Enfrentando a criminalização: Ao longo de seus 16 anos a Justiça Global tem se deparado com a grave situação em que os/as defensores/as se encontram para o desenvolvimento do seu trabalho de militância. Muitas vezes, os defensores estão isolados e sem recursos mínimos ou qualquer proteção oferecida pelo poder público, nos três níveis de governo (municipal, estadual e federal). Essa situação intensifica as ameaças permanentes à continuidade das lutas emancipatórias nas quais estão envolvidos.
Nesse cenário adverso a criminalização apresenta-se como uma estratégica específica, em meio a um universo mais amplo de coerções, que incidem na atuação dos defensores/as e no seu papel na luta pelos direitos humanos no Brasil. Assim, a Justiça Global entende a criminalização como uma das vias para se verificar o dispositivo de deslegitimação. Pois, se é verdade que todo processo de criminalização é uma estratégia de deslegitimação, nem todo individuo ou coletividade que sofre um processo de deslegitimação é necessariamente criminalizado. Também sabemos que a criminalização não é a única e exclusiva interdição que incide no contexto de atuação dos defensores/as de direitos humanos e movimentos sociais.

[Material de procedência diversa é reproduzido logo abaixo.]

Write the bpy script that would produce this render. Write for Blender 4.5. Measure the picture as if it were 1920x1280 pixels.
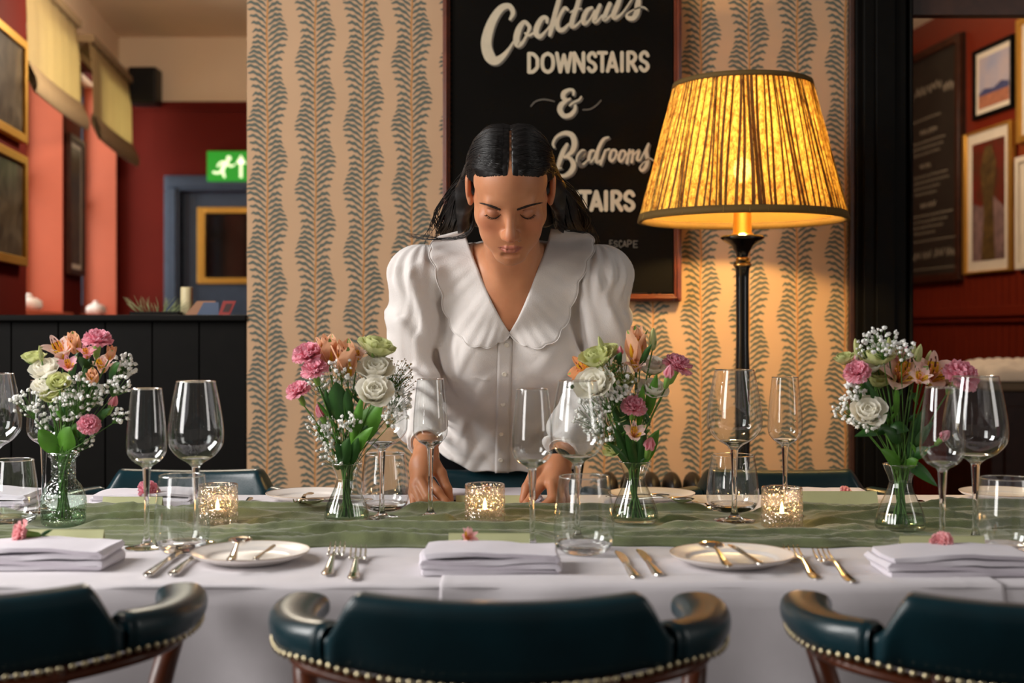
import bpy, math, random
import numpy as np
from mathutils import Vector, Matrix
from mathutils.bvhtree import BVHTree
for _o in list(bpy.data.objects): bpy.data.objects.remove(_o, do_unlink=True)
PI = math.pi
SC = bpy.context.scene
COL = SC.collection
random.seed(7)

# ------------------------------------------------------------------ camera
F = 2400.0; HY = 620.0; CZ = 1.095; TZ = 0.75          # focal length (px of 1920), horizon row, camera height, table top
def P(px, py, d):
    """world point seen at pixel (px,py) at depth d (camera looks along +Y)"""
    return Vector(((px-960)*d/F, d, CZ-(py-HY)*d/F))
def W(px, d): return (px-960)*d/F
def DT(py, z=TZ): return (CZ-z)*F/(py-HY)               # depth of a horizontal level z seen at row py
cam_d = bpy.data.cameras.new('camera'); cam = bpy.data.objects.new('camera', cam_d); COL.objects.link(cam)
cam.location = (0, 0, CZ); cam.rotation_euler = (PI/2, 0, 0)
cam_d.sensor_width = 36; cam_d.lens = F/1920*36; cam_d.shift_y = -(640-HY)/1920
cam_d.dof.use_dof = True; cam_d.dof.focus_distance = 2.50; cam_d.dof.aperture_fstop = 3.3
cam_d.clip_start = 0.02
SC.camera = cam
SC.view_settings.view_transform = 'Standard'; SC.view_settings.look = 'None'
SC.view_settings.gamma = 1; SC.view_settings.use_curve_mapping = False
SC.view_settings.exposure = 0.0
# ------------------------------------------------------------------ world, and area lights for assumed windows out of view
w = bpy.data.worlds.new('world'); SC.world = w; w.use_nodes = True
w.node_tree.nodes['Background'].inputs[0].default_value = (1.0, .90, .82, 1)
w.node_tree.nodes['Background'].inputs[1].default_value = 0.10
def area(name, loc, target, sx, sy, power, col):
    l = bpy.data.lights.new(name, 'AREA'); l.shape = 'RECTANGLE'; l.size = sx; l.size_y = sy
    l.energy = power; l.color = col
    o = bpy.data.objects.new(name, l); COL.objects.link(o); o.location = loc
    o.rotation_euler = (Vector(target)-Vector(loc)).to_track_quat('-Z', 'Y').to_euler()
    return o
area('window_daylight_left', (-2.5, 1.8, 2.2), (0, 2.5, 1.0), .8, 1.8, 92, (1.0, .97, .94))  # assumed window, unseen: only an added area light, no window is built
area('window_daylight_left', (-2.45, .1, 1.75), (0, 2.3, .8), .8, 1.7, 34, (1.0, .97, .94))  # second added area light for an assumed, unseen window on the left
area('window_daylight_right', (2.7, .9, 1.85), (0, 2.4, .9), .7, 1.6, 13, (1.0, .95, .90))  # weaker added light for an assumed, unseen window on the right
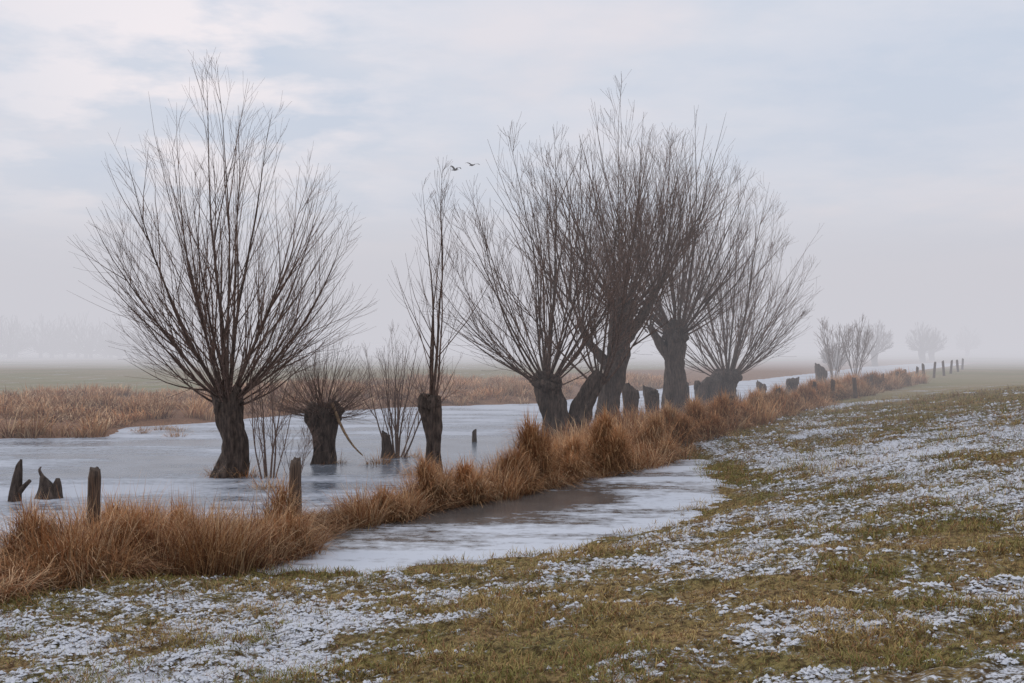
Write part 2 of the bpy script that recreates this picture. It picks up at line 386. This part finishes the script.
sedge('sedge_tuft', tx, ty, R.uniform(.18,.5,len(tx)), 90, 1.2, .35, droopm=.8)

# ------------------------------------------------------------------ meadow grass
n = 440000
yy = 6.5*np.exp(R.random(n)*math.log(50/6.5)); xx = R.uniform(-.58,.58,n)*yy
h, w, p, sd, nr_ = terrain(xx, yy); s = snowmask(xx, yy, w, p, nr_)
tus = .6*fbm(xx*1.3, yy*1.3, 2, 80)+.4*fbm(xx*4.5, yy*4.5, 2, 84); tz = sm((tus-.50)/.12)
prob = np.where(s > .02, .24+.4*tz, .58+.42*tz)
k = nr_ & (sd > .05) & (w > 1.5) & (R.random(n) < prob)
xx, yy, h, tz, s = xx[k], yy[k], h[k], tz[k], s[k]; n = len(xx)
gm = fbm(xx*.6, yy*.6, 3, 82)[:,None]+R.normal(0,.12,n)[:,None]
gc = np.array([.26,.235,.062]); yc = np.array([.54,.38,.15]); bc = np.array([.35,.175,.08])
f1 = sm((gm-.42)/.2); col = gc*(1-f1)+yc*f1
bb = (R.random(n) < .30)[:,None]; col = np.where(bb, bc, col)*R.uniform(.5,1.4,n)[:,None]
sc = (yy/10)**.55
Ln = R.uniform(.025,.065,n)*(1+1.5*tz)*sc
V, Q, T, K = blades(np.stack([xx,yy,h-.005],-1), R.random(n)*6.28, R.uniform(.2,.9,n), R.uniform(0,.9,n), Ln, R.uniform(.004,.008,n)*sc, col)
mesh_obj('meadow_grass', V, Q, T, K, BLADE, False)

# frozen snow crumbs sitting in the grass
n = 250000
yy = 6.5*np.exp(R.random(n)*math.log(48/6.5)); xx = R.uniform(-.58,.58,n)*yy
h, w, p, sd, nr_ = terrain(xx, yy); s = snowmask(xx, yy, w, p, nr_)
pat = fbm(xx*6, yy*8, 2, 90)
k = nr_ & (sd > .15) & (w > 1.8) & (R.random(n) < .56*sm((s+.10)/.22)) & (pat > .45)
xx, yy, h = xx[k], yy[k], h[k]; n = len(xx)
sz = R.uniform(.007,.028,n)*(yy/10)**.6
base = np.array([(1,0,0),(.31,.95,0),(-.8,.59,0),(-.8,-.59,0),(.31,-.95,0),(0,0,.75)])
P6 = base[None]*R.uniform(.55,1.35,(n,6,1))
ra = R.random(n)*6.28; ca, sa = np.cos(ra)[:,None], np.sin(ra)[:,None]
asp = R.uniform(.7,1.5,n)[:,None]
X6 = P6[...,0]*asp; Y6 = P6[...,1]/asp
P6 = np.stack([X6*ca-Y6*sa, X6*sa+Y6*ca, P6[...,2]], -1)*sz[:,None,None]
P6 += np.stack([xx,yy,h+R.uniform(0,.015,n)],-1)[:,None,:]
o = np.arange(n)[:,None]*6
T = np.concatenate([o+np.array(t_) for t_ in ((0,1,5),(1,2,5),(2,3,5),(3,4,5),(4,0,5))])
mesh_obj('snow_crumbs', P6.reshape(-1,3), None, T, mat=SNOWB, smooth=True)

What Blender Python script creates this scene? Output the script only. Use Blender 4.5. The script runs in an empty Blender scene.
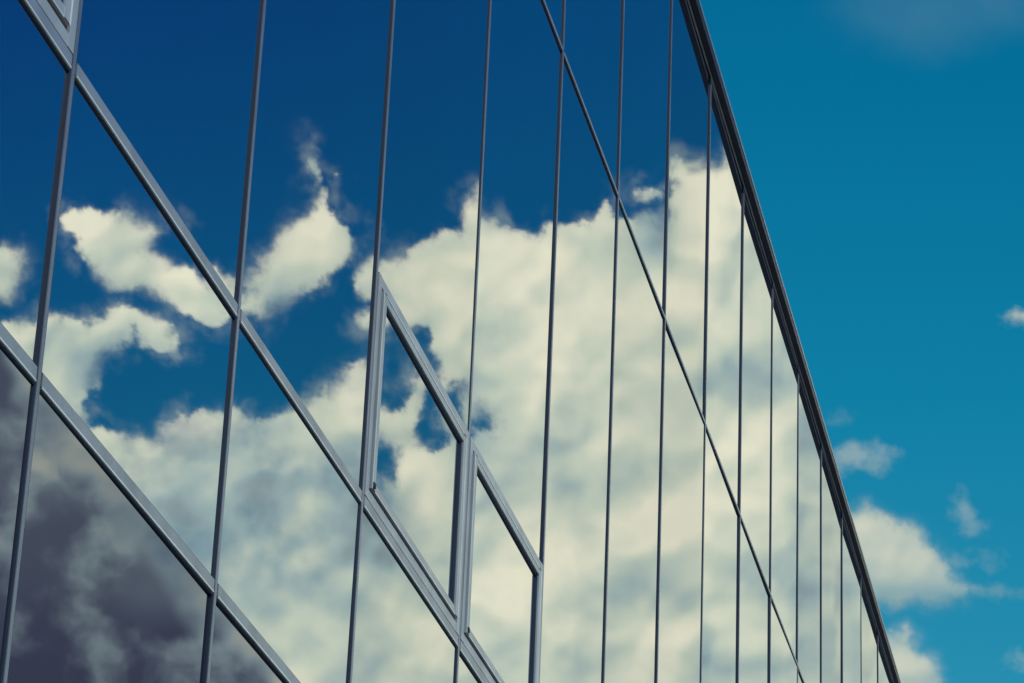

A adoção de novas estratégias de criminalização dos protestos sociais passou a apresentar desafios ainda mais concretos para os movimentos populares e os/as defensores/as de direitos humanos, como é o caso do projeto de lei antiterror que tramita no Congresso Nacional.
Valorização das Defensoras de Direitos Humanos: Em seus 16 anos de atuação no campo dos direitos humanos, a Justiça Global tem identificado o número expressivo de defensoras de direitos humanos em situação de vulnerabilidade. Algumas delas lamentavelmente foram assassinadas, como Doroty Stang em Anapu e Maria do Espírito Santo da Silva em Nova Ipixuna, ambas no Pará. Outras, como Indianara Siqueira, no Rio de Janeiro, e Andreza Beluchi, na Bahia, são constantemente alvos de agressões físicas e psicológicas. Também identificamos que as ameaças que atingem as mulheres têm componentes específicos, muito deles relacionados a ataque moral, violência sexual, a uma deslegitimação de seu papel político, a uma inferiorização e desigualdade em relação ao gênero masculino e ao não reconhecimento de direitos, como os relacionados aos direitos sexuais e reprodutivos, identidade de gênero e orientação sexual. Nesse sentido, é importante fazer um recorte de gênero, que fortaleça a luta e o protagonismo de nossas defensoras, bem como a adoção de medidas protetivas que incorporem essa perspectiva.
As homenageadas são defensoras de direitos humanos que atuam na luta pela terra, território e meio ambiente, contra a violência institucional, a tortura, o racismo, o machismo, a homofobia, a lesbofobia e a transfobia, na defesa de crianças e adolescentes e em muitas outras frentes. São mulheres que estão na Linha de Frente, são baluartes da proteção dos direitos humanos.